Female Athletes: Unfortunately, Sex Appeal Is Part of Overall Success
(Photo by Stephen Shugerman/Getty Images)
If you are a woman, your professional success seems to hinge on two things: 1) your looks and 2) your ability to be marketed as the "girl next door"; no, not those girls next door, but rather the type of girl you take home to the barbecue on the Fourth of July to meet the parents..
Notice how neither of those two things have to do with a woman's professional ability within her sport.
The one thing that has become mind-numbingly clear to me is that women, by and large, are not respected in the sports world as professional athletes. They are seen as girls playing a man's game, and branded as some cute chick with athletic ability.
If they happen to be attractive enough to put on a poster or a magazine cover, then it is likely that their ASSets will be more prominently displayed than their stats.
It's the reason why Anna Kournikova could be more popular than Martina Hingis or Lindsey Davenport in her days as a WTA player. Reason being she was, for lack of a better word, "hot."
Kournikova has always contended that she was a serious tennis player, she was always about the game, but it's a fact that she made more money playing a model than playing her sport.

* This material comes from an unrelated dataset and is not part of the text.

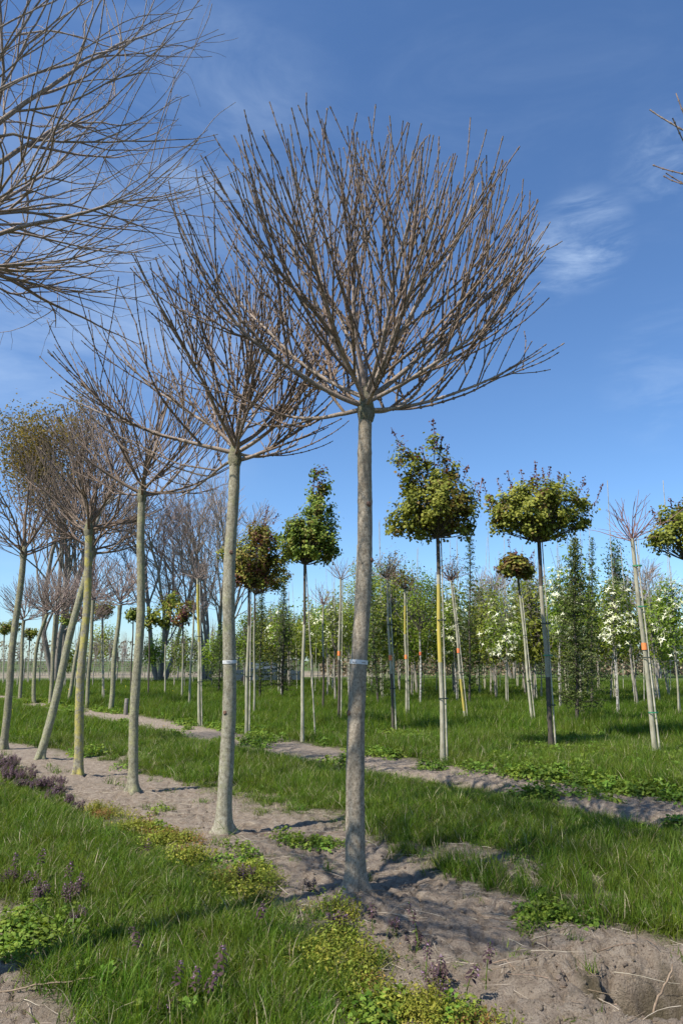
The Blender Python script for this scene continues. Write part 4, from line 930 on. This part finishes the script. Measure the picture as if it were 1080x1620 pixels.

For a time, there were men who watched the sport just to see her. Not to see her play, but to see her, drawing the ire of many a female tennis pro who was actually there to play the game...and win.
In Kournikova's defense, she was indeed talented, however, was never able to find enough consistency to become as successful at singles tennis as she was at doubles. Further, the fact that she looks good is hardly her fault.
Which leads me to Danica Patrick, the Indy Racing Car League driver that took three years to win her first race on the circuit.
She's obviously a looker and every chance her handlers seem to get, they emphasize that beauty without prejudice. Whether she's dressed in leather and draped over the hood of a car, or shilling for Target with a free-flowing red dress in tow, she seems to have the eyes of everyone on her.
Truth be told, if I didn't know Danica was a race car driver, I wouldn't know what she did for a living. I might take her to be just another model.
Why?
At this point, I feel I must go on record and say "I am not a prude."
I don't have a problem with women who decide to pose, however, they see fit for a dollar or two. It's their body and their prerogative. Do what you feel you must.
I feel like women have to do too much to be recognized by the mainstream media as athletes.
You can't just be a great female soccer player or a phenomenal female softball pitcher. No, you have to be that female soccer player that took her shirt off or that hot softball player who pitched for the USA.
It doesn't matter that said players: Brandi Chastain (former) and Jennie Finch (latter) are simply great athletes who were pivotal players in their sport and in sports history. No, they are simply that "shirtless one" and that "hot one."
Now, I already hear what some of you might be saying, "What about Michael Phelps"? Isn't he always half-dressed and on the cover of some magazine?
The women I named above as well as others, Maria Sharapova and Amanda Beard, are simply revered more for how they look than the stats they create.
All true.
However, if a woman chooses to toil in obscurity, she risks having no exposure at all and if she is the face of her sport and wants it to gain a bigger audience, she may feel the sacrifice is worth the perception if it means better revenue for her league and herself in the long run.
She may not feel she has a choice even if she does.
In the end though, it's not really about whether or not the woman has to choose to bare some or all to make her career worthy of a look by the media. It's about the fact that she has to make the decision at all.
Most male athletes get judged on their own merit. It's time that female athletes get the same.